Gegen Ängste und Gerüchte richten Argumente wenig aus. Die Menschen müssen elektrisches Licht mit Freude, mit Behagen und Vertrauen verbinden, sonst haben Edison und seine Investoren ihr Geld buchstäblich in den Sand gesetzt. Und damit kommt Edward Hibberd Johnson ins Spiel.
Er ist nicht nur Vizepräsident der Electric Illuminating Company und ein Elektro-Nerd der ersten Stunde. Er ist vor allem ein Verkaufsgenie! Jemand, der weiß, welche Köder er auswerfen muss.

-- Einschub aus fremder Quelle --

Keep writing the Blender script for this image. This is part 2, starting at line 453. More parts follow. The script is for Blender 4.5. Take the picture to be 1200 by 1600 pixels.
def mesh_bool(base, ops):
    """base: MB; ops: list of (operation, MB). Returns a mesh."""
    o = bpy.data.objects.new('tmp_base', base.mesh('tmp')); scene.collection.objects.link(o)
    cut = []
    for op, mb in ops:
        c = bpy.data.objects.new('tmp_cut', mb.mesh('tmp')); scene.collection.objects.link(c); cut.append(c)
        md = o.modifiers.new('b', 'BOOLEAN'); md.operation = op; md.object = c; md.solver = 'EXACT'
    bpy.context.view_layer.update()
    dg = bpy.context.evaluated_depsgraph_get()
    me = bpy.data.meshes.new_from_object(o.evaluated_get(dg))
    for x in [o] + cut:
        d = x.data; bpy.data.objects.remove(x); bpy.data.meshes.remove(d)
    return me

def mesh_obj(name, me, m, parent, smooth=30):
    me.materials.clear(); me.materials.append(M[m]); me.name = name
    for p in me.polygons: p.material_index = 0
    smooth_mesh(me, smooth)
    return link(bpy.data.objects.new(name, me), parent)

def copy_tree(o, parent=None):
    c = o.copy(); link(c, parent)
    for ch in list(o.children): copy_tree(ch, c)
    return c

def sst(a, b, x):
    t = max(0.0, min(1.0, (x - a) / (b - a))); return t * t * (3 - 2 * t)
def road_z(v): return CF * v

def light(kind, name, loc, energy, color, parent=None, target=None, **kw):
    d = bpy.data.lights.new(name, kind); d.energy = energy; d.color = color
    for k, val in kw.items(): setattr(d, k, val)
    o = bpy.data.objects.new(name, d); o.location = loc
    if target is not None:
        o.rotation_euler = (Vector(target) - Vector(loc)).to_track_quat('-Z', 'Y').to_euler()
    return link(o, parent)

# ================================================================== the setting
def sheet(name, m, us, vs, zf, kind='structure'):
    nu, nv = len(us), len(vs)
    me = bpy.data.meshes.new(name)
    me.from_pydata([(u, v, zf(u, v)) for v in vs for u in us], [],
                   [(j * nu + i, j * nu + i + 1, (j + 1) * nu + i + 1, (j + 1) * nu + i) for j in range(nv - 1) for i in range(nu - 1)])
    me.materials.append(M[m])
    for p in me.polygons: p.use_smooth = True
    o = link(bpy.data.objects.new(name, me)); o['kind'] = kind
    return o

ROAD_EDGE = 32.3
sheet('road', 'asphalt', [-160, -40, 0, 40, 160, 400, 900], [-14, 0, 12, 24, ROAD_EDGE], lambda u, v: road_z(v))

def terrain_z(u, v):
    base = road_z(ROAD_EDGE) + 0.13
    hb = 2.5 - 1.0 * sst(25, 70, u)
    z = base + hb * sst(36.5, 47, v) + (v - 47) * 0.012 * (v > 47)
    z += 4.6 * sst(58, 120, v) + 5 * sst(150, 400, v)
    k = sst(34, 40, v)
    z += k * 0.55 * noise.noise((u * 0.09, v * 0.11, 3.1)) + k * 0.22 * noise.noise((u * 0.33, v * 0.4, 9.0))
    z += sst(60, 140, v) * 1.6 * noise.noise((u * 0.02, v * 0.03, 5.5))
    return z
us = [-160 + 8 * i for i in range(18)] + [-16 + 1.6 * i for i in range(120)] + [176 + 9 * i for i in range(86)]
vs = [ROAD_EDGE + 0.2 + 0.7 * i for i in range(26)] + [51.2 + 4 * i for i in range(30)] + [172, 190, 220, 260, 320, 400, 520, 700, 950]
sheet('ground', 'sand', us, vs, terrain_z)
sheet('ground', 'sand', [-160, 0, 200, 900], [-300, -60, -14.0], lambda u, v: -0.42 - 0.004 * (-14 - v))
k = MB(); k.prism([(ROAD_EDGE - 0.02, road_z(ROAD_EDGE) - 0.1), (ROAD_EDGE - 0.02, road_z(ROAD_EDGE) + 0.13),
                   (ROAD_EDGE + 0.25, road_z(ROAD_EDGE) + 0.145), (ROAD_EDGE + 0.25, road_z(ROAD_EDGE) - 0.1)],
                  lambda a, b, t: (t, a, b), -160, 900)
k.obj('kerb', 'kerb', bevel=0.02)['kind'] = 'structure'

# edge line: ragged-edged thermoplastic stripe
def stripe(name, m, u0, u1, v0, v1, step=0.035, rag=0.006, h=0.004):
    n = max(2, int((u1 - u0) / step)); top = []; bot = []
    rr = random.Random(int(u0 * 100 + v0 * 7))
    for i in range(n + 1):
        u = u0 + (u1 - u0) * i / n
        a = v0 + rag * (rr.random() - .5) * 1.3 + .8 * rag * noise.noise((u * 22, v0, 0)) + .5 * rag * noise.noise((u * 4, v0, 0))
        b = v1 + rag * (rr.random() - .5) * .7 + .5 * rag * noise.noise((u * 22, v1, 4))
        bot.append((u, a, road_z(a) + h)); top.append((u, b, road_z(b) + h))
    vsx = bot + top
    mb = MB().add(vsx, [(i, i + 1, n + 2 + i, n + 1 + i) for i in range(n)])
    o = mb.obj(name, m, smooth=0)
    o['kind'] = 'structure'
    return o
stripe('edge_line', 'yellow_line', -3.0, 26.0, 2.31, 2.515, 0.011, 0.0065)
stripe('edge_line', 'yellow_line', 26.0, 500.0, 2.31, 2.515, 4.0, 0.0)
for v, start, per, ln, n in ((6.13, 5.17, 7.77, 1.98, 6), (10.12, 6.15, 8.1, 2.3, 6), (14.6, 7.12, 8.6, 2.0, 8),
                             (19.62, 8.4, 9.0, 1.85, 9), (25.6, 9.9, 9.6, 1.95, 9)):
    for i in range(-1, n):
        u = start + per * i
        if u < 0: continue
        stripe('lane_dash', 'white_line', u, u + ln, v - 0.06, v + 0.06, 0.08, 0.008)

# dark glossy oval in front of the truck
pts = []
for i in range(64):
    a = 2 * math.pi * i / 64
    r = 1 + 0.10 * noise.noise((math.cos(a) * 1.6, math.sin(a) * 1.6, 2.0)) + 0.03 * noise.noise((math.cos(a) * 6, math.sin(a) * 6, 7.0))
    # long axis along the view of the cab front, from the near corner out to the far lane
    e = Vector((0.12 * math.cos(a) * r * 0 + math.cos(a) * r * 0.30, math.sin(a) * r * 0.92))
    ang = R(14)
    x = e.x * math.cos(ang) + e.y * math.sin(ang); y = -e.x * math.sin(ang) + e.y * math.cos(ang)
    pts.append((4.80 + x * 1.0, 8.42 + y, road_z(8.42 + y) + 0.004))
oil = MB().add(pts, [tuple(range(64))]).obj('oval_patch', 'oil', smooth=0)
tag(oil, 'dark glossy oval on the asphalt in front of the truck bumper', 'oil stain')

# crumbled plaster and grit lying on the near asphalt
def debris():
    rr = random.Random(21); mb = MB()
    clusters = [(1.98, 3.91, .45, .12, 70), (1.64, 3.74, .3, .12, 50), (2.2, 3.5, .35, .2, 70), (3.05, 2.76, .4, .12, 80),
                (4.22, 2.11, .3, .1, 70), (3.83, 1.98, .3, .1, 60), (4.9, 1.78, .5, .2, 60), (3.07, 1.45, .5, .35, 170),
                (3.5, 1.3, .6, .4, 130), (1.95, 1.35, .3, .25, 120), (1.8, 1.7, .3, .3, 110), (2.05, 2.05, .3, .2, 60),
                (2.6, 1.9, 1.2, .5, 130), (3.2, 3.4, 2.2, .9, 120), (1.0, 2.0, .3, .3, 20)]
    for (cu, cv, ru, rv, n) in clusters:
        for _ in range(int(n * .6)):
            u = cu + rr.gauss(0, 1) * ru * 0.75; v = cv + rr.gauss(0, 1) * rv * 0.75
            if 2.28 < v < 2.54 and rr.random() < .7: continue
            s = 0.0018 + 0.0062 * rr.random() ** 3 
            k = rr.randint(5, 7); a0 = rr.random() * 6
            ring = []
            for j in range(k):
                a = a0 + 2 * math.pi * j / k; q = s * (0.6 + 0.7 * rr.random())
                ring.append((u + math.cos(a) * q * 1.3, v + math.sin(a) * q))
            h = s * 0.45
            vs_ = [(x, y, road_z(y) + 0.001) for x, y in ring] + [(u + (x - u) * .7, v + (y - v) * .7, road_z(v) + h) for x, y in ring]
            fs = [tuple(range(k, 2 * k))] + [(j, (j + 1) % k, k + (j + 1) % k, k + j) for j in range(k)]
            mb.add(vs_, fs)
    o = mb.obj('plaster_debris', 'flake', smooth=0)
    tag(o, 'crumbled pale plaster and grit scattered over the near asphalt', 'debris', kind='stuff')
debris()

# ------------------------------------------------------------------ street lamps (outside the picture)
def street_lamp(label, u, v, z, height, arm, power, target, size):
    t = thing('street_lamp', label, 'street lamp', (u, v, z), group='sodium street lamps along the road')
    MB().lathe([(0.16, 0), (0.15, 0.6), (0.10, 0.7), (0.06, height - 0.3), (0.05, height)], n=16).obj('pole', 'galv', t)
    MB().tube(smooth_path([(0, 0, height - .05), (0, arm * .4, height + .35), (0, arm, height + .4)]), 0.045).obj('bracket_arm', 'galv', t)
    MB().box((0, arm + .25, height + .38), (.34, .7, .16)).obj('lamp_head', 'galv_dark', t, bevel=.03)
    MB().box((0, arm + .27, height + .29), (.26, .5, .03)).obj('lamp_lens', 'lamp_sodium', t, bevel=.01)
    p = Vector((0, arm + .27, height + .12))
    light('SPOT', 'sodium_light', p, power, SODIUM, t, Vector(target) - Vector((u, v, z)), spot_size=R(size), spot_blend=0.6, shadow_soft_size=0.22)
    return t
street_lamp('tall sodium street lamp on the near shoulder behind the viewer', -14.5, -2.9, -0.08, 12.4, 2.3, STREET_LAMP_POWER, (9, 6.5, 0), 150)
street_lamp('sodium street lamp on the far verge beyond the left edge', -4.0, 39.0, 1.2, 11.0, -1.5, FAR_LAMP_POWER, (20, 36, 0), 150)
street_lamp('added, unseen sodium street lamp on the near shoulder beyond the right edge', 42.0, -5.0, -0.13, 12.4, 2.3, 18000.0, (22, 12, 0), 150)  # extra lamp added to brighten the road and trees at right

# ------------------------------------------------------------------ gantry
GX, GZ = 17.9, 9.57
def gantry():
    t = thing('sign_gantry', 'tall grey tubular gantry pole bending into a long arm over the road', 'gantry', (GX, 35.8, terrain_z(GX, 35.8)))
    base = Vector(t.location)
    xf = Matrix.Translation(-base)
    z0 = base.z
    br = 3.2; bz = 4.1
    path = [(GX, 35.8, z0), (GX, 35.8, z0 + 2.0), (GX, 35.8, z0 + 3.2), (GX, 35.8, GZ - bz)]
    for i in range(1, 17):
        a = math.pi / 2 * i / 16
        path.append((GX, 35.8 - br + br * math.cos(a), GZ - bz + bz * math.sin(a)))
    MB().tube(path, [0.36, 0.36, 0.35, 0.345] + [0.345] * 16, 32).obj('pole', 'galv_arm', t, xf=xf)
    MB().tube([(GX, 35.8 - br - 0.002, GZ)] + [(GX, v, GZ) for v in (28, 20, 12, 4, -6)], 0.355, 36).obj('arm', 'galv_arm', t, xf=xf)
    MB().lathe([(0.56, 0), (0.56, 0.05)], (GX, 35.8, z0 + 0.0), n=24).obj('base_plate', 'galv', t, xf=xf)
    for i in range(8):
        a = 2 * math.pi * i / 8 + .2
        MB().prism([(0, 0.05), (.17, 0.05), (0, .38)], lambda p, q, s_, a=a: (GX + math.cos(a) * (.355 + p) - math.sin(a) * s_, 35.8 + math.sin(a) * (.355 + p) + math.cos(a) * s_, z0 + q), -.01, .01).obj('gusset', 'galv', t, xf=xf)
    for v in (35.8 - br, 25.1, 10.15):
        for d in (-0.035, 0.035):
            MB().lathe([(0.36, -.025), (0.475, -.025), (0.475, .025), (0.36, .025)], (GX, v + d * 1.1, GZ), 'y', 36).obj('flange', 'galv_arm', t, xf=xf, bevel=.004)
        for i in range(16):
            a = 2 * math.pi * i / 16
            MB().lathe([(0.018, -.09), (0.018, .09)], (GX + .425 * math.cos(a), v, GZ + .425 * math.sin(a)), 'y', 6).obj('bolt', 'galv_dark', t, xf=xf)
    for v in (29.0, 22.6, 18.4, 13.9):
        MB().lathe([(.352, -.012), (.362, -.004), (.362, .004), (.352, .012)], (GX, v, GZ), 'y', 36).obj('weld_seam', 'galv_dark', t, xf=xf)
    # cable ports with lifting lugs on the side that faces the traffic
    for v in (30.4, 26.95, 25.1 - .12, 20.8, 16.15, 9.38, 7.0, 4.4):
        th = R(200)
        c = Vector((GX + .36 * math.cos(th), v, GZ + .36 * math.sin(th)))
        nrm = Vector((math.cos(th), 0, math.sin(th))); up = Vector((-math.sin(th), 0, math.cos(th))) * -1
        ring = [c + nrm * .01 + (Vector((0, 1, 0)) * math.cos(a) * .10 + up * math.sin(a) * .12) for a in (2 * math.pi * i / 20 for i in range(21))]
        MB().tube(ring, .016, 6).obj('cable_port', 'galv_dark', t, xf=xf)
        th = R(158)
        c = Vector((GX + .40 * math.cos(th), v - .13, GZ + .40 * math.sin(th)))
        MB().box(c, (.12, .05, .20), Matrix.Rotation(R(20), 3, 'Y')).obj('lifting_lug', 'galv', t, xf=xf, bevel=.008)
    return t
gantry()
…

Dazu lässt Johnson erst 80 walnussgroße weiß, blau und rot gefärbte Edisonlampen fertigen und auf einen Kupferdraht reihen. Dann windet er den Draht um eine prächtige Tanne, behängt die Zweige mit Engelhaar, Strohsternen, Nüssen und stellt den Baum ins Erkerfenster seines Hauses in der 5th Avenue. Als es am 22. Dezember 1882 in den Straßen dunkelt, schließt Edward Johnson die Lichterkette erstmals ans Stromnetz an. Und da geht ein Leuchten hinaus in die Dunkelheit, ein farbiges Funkeln, ein blinkendes Lichterfest, wie es New York noch nie zuvor gesehen hat. Immer mehr Passanten bleiben stehen und staunen verzaubert empor zum Weihnachtswunder im Hochparterre.
Etwas Hübscheres kann sich kaum jemand denken
Was drinnen zu sehen ist, berichten Zeitungsleute, denen der PR-Fuchs sein Wohnzimmer öffnet. Einer von ihnen lässt uns heute noch erleben, wie sehr ihn der erste elektrisch beleuchtete Christbaum bewegt: "Als sich die Tür zum Salon öffnet, blendet uns ein fließender Schimmer wechselnder Farben. Während ein Elektromotor den Baum lautlos dreht, schalten verborgene Kontakte die bunten Lampen ein und aus. Nach jeder vollen Umdrehung erlöschen kurz sämtliche Lichter, bevor sie erneut erstrahlen. So tanzt, kreist, zwinkert und blinkert es rot, weiß und blau die ganze Nacht und wirklich: etwas Hübscheres kann sich kaum jemand denken."